Introducing us to the most amazing people (Meetings with Vice President Gore! Clubbing with Quentin and Uma! Drinks with Salman Rushdie and Ralph Fiennes! Dinners with Mick Jagger and Warren-freaking-Beatty!).

In short, nobody spoke out about the mistreatment of their colleagues because they were doing fine. A certain Edmund Burke had something to say about this:

The only thing necessary for the triumph of evil is for good men to do nothing.

To borrow a phrase from the feminists, this is not a problem restricted to Hollywood. Only I’m not talking about sexual assaults on women workers, I’m talking about moral cowardice.

I defy anyone who has worked the last ten years in the modern workplace to tell me they haven’t seen a time when a decent, conscientious, competent worker was treated like dirt or hounded out of their position by a self-serving, cowardly management who should never have been put in charge of guarding a pile of wet dog shit, let alone the lives of human beings.

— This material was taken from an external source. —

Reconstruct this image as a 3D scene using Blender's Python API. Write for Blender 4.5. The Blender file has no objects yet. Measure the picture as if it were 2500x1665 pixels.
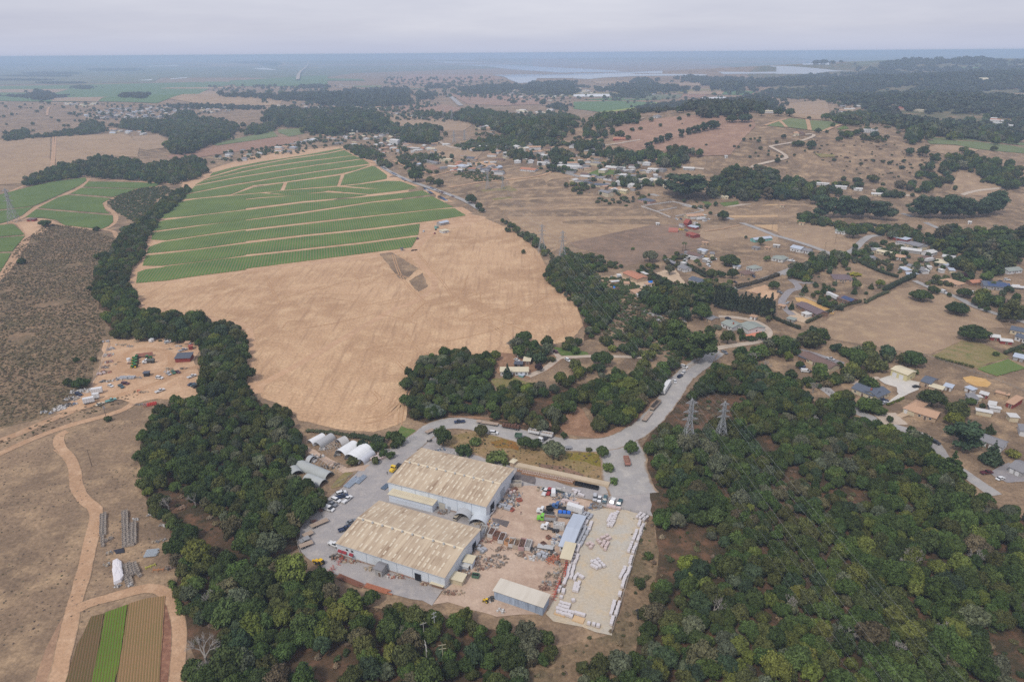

Similarly, I defy anyone who has worked the last ten years in the modern workplace to cite more than three occasions when a colleague of somebody who’s been fucked over has stuck his neck out and openly criticised the management responsible for the mistreatment. I don’t mean expressing sympathy with the guy, nor do I mean making generic remarks about how terrible it all is. I mean marching into the manager’s office and saying:

“Just to let you know, I am seriously unhappy with what you are doing to Fred over there. It is unethical, immoral, and probably illegal, and ought to have no place in a modern business.”

Hands up who has done that? Hands up who has seen anyone do that? Anyone? Nobody? Bueller? Bueller?!

There are reasons for this, of course. People are individuals, and usually have kids to feed and a mortgage to pay. Achieving these two things are usually their top priorities in life, and anything else is secondary – including being happy at work. So colleagues of a mistreated employee may sympathise and want to say something, but will judge it to be in their personal interests just to keep quiet. Why antagonise the management and put yourself on a hit-list when it probably isn’t going to help your colleague anyway? Better  to remain silent.

Only as Mr Burke realised, speaking out against injustice matters for two reasons:

1. Many managers, especially weak ones who want their subordinates cowed and compliant, interpret silence as contentment. Believing their actions are being met with approval, they are emboldened to continue in the same manner. Keeping silent allows bad managers to justify shitty behaviour to themselves and keep their consciences clear. It allows them to go home at night and look their wives and kids in the eyes instead of hanging their heads in shame. I would prefer a manager who has mistreated somebody to be the subject of a short, sharp, and unpleasant confrontation with an unrelated third party which has him unable to sleep that night through realisation that he is, in this instance, a complete c*nt. Speak out and you make them uncomfortable, far more than they let on. Subordinates are under no obligation to give their superiors a comfy ride at their expense.

2. There is an appalling habit of managers, when confronted with an unfavorable situation over which they have presided, to claim “we didn’t know” followed by “if we had known, we would have done something” and followed further by “you should have communicated this to us through the proper channels”. Speaking out at the time robs them of the opportunity to pull this excuse in the future, and forces them to attempt to justify the situation or commit to a demonstrable lie. Again, it will make them uncomfortable. Good.

Of course, if you try to intervene the manager in question is likely to say that it is none of your business, at which point you can fire back that your colleague being subject to shitty treatment is everyone’s business, and it is. Sooner or later, it will be you wishing others had spoken out.